A friendly reminder: Do not tell cops you have drugs or paraphernalia

Here is a rule to always keep in mind: Never answer questions from a cop about whether you are committing a crime. And always refuse to consent to searches of your person, your bags, your vehicle and your home.

Very recently, a woman in Niceville, Florida, was arrested after employees at the shop where she was parked reported her for suspicious behavior. When officers asked whether she was in possession of anything that might get her in trouble, she very helpfully replied that yes, she had an assortment of syringes and spoons associated with narcotics use, as well as a bag of meth.

Plenty of drug paraphernalia, especially those associated with marijuana use, have perfectly legal purposes, such as the consumption of tobacco or herbs. These are called “dual use” paraphernalia. But it is hard to argue that defense if you tell cops you have drugs on you.

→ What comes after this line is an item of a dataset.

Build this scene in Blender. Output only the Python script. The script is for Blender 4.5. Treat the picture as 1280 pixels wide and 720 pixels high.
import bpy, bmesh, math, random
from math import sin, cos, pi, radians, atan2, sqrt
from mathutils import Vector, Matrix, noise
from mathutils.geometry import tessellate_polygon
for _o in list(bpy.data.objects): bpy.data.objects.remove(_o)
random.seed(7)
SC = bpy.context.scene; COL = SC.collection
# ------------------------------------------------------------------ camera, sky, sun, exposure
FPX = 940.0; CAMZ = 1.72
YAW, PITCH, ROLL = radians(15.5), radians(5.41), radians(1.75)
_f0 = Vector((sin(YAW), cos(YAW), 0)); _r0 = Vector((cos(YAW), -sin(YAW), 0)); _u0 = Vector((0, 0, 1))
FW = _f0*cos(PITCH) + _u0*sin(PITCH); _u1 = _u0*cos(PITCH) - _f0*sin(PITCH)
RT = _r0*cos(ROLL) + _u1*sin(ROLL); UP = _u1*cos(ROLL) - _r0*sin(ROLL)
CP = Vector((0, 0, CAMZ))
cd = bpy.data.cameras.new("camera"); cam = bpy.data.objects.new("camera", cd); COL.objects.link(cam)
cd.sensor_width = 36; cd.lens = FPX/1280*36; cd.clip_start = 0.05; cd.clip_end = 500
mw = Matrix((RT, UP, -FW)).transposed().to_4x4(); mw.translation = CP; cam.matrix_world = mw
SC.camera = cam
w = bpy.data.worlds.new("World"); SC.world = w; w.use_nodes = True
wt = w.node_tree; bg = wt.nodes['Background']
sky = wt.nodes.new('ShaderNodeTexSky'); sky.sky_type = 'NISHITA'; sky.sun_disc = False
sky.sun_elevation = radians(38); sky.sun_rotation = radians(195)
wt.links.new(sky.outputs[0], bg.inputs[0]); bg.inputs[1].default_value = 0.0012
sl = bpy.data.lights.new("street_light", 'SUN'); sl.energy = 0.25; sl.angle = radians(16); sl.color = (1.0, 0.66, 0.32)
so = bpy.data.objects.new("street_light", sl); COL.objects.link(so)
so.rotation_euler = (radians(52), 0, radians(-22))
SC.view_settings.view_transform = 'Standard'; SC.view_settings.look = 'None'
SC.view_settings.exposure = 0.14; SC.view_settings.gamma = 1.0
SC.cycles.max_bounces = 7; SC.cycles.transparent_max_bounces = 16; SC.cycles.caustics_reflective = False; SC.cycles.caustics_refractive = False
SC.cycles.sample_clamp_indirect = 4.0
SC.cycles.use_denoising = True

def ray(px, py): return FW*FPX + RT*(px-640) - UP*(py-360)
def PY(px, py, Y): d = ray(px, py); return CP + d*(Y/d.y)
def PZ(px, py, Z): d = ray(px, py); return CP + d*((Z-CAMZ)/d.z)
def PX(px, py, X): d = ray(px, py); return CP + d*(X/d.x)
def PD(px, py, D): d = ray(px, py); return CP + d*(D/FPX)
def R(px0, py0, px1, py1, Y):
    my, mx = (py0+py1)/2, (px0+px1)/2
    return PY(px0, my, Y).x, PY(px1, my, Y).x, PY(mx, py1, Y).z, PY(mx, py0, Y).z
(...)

Now, it is easy to imagine that a user of hard drugs might not always be thinking clearly, but this woman could very well have avoided charges by “just saying no.”

When you tell a police officer you will not answer questions or let them search your car, they might act shocked and confused that you would refuse such a reasonable request – to have a stranger rummage through your personal belongings. Pay no mind. Do not let them intimidate, threaten, or attempt to coerce you into feeling like you do not have any options. You control when consent is given and when it is withheld. Even if you initially give consent to a search, you can revoke it if done promptly and before the search commences.

Just remember: the answer to an officer who asks, “Can I take a look through [fill in the blank]” is always “No.